- DATASET SECTION -
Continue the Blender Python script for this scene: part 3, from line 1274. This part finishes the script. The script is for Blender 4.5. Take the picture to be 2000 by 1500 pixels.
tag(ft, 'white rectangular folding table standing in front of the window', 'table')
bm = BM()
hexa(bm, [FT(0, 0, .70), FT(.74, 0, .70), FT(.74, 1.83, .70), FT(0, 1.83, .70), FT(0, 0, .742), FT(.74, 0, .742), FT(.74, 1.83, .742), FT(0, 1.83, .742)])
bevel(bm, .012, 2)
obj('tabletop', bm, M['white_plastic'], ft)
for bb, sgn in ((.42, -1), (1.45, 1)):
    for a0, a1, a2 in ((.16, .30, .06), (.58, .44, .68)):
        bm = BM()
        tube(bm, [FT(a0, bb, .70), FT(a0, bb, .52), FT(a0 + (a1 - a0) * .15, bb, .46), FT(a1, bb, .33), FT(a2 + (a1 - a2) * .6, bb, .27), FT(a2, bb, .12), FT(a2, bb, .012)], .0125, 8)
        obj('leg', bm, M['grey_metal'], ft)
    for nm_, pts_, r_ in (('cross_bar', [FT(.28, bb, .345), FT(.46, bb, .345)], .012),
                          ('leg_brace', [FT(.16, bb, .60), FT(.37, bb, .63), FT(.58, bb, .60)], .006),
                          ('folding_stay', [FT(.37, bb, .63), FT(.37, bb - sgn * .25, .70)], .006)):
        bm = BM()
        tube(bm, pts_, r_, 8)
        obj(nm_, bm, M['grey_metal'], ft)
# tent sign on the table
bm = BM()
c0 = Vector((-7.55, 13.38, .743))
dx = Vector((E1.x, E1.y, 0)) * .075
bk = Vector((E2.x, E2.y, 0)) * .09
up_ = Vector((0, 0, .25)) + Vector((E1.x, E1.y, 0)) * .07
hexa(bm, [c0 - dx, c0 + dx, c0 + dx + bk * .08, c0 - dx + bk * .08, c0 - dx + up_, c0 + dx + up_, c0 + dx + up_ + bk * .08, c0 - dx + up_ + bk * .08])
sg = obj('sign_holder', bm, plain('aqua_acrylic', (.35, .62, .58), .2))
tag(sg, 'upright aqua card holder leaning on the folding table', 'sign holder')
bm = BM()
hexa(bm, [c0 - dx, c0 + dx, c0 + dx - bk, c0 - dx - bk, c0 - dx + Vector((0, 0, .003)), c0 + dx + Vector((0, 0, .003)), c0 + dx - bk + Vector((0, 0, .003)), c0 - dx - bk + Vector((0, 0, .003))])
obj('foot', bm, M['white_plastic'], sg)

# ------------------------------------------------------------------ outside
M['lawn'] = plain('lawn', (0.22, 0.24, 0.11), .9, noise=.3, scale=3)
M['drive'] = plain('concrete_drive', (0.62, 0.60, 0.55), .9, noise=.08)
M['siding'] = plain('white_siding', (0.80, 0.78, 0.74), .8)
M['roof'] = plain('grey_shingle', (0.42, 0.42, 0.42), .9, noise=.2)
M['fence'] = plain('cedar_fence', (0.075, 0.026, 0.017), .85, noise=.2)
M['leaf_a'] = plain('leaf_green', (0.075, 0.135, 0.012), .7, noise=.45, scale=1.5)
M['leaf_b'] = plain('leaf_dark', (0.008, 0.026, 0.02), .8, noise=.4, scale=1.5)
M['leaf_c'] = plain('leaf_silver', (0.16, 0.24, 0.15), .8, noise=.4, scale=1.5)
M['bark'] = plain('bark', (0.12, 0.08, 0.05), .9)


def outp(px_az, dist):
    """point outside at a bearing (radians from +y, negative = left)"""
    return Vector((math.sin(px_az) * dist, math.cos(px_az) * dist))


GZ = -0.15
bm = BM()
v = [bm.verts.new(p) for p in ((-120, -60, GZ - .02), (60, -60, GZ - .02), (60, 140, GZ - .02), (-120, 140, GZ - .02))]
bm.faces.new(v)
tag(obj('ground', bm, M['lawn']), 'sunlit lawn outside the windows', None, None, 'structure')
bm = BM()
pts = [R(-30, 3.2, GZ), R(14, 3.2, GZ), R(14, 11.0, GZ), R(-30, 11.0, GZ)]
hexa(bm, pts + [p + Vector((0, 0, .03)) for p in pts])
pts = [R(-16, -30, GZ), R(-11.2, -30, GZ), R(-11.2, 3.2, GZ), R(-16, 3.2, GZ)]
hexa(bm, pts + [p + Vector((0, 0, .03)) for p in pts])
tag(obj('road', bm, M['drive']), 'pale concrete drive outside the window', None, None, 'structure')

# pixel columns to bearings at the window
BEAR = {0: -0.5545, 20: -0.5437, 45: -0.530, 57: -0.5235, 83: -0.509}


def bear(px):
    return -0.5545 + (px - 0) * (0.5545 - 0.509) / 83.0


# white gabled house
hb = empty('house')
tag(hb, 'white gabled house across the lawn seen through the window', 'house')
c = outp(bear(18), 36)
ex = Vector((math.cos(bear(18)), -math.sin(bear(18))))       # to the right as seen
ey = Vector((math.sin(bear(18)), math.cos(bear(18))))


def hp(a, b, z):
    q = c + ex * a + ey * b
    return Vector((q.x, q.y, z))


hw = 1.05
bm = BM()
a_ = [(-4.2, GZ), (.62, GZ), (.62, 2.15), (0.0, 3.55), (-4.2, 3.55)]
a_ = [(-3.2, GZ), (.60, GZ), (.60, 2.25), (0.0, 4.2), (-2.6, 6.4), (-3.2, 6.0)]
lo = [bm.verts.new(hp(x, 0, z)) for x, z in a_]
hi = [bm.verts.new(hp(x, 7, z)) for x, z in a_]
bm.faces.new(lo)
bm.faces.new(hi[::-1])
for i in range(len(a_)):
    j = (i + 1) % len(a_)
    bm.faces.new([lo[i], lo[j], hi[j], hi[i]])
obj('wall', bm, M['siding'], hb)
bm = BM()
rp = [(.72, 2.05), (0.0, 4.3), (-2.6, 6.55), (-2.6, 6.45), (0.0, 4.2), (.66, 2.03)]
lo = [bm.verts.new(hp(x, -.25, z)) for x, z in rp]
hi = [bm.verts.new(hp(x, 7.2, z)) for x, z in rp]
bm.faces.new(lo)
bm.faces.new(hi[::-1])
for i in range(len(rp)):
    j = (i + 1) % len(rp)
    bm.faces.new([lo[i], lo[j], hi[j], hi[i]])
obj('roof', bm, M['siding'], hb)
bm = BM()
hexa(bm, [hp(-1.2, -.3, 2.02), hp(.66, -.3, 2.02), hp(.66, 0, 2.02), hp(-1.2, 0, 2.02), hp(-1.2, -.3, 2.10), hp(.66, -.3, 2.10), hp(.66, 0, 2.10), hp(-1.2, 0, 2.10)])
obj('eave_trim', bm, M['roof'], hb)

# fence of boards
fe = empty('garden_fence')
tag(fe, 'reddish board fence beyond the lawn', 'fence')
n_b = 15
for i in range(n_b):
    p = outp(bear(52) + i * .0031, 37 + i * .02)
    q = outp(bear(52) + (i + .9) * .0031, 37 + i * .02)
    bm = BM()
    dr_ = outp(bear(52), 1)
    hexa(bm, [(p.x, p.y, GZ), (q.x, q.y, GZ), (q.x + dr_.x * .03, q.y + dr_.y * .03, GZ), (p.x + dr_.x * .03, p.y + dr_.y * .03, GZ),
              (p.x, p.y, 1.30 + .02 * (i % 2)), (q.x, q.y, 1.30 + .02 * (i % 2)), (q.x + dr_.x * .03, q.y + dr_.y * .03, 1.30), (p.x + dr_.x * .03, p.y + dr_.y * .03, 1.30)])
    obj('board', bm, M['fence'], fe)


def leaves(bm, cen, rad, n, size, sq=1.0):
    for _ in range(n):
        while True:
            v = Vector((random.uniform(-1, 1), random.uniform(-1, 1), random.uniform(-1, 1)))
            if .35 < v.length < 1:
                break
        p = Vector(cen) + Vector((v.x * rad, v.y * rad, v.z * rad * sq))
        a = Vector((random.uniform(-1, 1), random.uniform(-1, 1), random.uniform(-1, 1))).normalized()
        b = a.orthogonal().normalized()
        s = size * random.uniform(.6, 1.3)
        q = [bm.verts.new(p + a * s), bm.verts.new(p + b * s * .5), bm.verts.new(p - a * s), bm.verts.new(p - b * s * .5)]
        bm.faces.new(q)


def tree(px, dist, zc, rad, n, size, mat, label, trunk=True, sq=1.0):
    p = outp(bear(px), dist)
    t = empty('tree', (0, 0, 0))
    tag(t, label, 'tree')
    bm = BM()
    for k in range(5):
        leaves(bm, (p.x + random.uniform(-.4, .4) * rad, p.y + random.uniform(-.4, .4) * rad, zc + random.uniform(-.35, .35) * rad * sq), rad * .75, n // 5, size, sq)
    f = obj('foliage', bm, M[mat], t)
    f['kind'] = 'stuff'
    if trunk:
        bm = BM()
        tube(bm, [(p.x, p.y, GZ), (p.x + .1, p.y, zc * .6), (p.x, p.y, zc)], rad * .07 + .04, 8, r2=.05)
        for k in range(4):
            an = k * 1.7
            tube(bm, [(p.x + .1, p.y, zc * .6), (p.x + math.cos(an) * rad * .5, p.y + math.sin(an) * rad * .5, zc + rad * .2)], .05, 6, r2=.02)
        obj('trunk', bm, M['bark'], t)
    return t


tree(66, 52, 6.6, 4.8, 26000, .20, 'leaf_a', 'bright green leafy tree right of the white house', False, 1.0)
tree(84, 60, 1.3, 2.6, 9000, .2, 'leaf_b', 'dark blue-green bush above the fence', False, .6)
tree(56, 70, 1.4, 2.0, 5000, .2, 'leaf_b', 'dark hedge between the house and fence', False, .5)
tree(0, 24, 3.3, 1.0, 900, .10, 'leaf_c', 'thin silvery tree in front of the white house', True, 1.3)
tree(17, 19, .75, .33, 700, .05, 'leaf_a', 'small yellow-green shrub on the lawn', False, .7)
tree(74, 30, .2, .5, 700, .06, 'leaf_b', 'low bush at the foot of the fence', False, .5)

- DIRECTIVE -
Repeat, exactly and only, the lines from the beginning of the material through the line that contains "obj('foot', bm, M['white_plastic'], sg)".

- WRITTEN SOLUTION -
Continue the Blender Python script for this scene: part 3, from line 1274. This part finishes the script. The script is for Blender 4.5. Take the picture to be 2000 by 1500 pixels.
tag(ft, 'white rectangular folding table standing in front of the window', 'table')
bm = BM()
hexa(bm, [FT(0, 0, .70), FT(.74, 0, .70), FT(.74, 1.83, .70), FT(0, 1.83, .70), FT(0, 0, .742), FT(.74, 0, .742), FT(.74, 1.83, .742), FT(0, 1.83, .742)])
bevel(bm, .012, 2)
obj('tabletop', bm, M['white_plastic'], ft)
for bb, sgn in ((.42, -1), (1.45, 1)):
    for a0, a1, a2 in ((.16, .30, .06), (.58, .44, .68)):
        bm = BM()
        tube(bm, [FT(a0, bb, .70), FT(a0, bb, .52), FT(a0 + (a1 - a0) * .15, bb, .46), FT(a1, bb, .33), FT(a2 + (a1 - a2) * .6, bb, .27), FT(a2, bb, .12), FT(a2, bb, .012)], .0125, 8)
        obj('leg', bm, M['grey_metal'], ft)
    for nm_, pts_, r_ in (('cross_bar', [FT(.28, bb, .345), FT(.46, bb, .345)], .012),
                          ('leg_brace', [FT(.16, bb, .60), FT(.37, bb, .63), FT(.58, bb, .60)], .006),
                          ('folding_stay', [FT(.37, bb, .63), FT(.37, bb - sgn * .25, .70)], .006)):
        bm = BM()
        tube(bm, pts_, r_, 8)
        obj(nm_, bm, M['grey_metal'], ft)
# tent sign on the table
bm = BM()
c0 = Vector((-7.55, 13.38, .743))
dx = Vector((E1.x, E1.y, 0)) * .075
bk = Vector((E2.x, E2.y, 0)) * .09
up_ = Vector((0, 0, .25)) + Vector((E1.x, E1.y, 0)) * .07
hexa(bm, [c0 - dx, c0 + dx, c0 + dx + bk * .08, c0 - dx + bk * .08, c0 - dx + up_, c0 + dx + up_, c0 + dx + up_ + bk * .08, c0 - dx + up_ + bk * .08])
sg = obj('sign_holder', bm, plain('aqua_acrylic', (.35, .62, .58), .2))
tag(sg, 'upright aqua card holder leaning on the folding table', 'sign holder')
bm = BM()
hexa(bm, [c0 - dx, c0 + dx, c0 + dx - bk, c0 - dx - bk, c0 - dx + Vector((0, 0, .003)), c0 + dx + Vector((0, 0, .003)), c0 + dx - bk + Vector((0, 0, .003)), c0 - dx - bk + Vector((0, 0, .003))])
obj('foot', bm, M['white_plastic'], sg)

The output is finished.